Illiteracy is a big problem in any disadvantaged country. Among other things, it slows down development. It is a fact that the majority of the illiterate are women. Obviously even if they are in business, and even if wealthy, women who are illiterate always feel inferior and cannot be assertive in the community as they lack self-confidence.

According to UNESCO, four out of 10 adults in sub-Saharan Africa cannot read or write, two-thirds of them being women. In Ghana, sources give the national literacy rate as 57.9 %; and the adult female illiteracy rate as 32.7 %, down from 69.4 % in 1980. There is a national programme to eradicate illiteracy by 2011. The high number of illiterate women should be an issue that the media should be tackling, but sadly, we have not done as much as we should be doing.

Usually when women are featured in the media, it is women who have made good, either in commerce or in high education; or beauty contest winners; or women in show business. The plight of the poor, illiterate woman tends to be overlooked. My own paper, The Ghanaian Times is as guilty of this neglect as other media houses, unfortunately.

However, this also gets overlooked at high level forums. For example, at a recent High Level Conference on Women’s Economic Empowerment in Berlin, I was most disappointed that the subject of women’s illiteracy never came up for discussion. I had hoped to raise the issue during question time but unfortunately there was no opportunity. However, at the end of the conference, I did express my concerns to Germany’s Federal Minister for Economic Cooperation and Development, Heidemarie Wieczorek-Zeul.

But perhaps the blame should go to the media. If the media would turn their spotlight on the large segment of society disadvantaged by illiteracy, mostly women, as a reminder to society, then conference organisers would in turn take that issue into account.

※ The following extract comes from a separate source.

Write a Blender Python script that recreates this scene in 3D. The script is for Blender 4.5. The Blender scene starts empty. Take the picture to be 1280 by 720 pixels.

All countries are now on the information and communications telecommunication band wagon and all the advantages that come with it. Where does that leave those who are unlettered, the majority being women? So, it seems to me, it is more crucial than ever for the media to champion the cause of empowering women through literacy. I hope that at the next Women’s Economic Empowerment conference, empowerment through literacy will be on the agenda.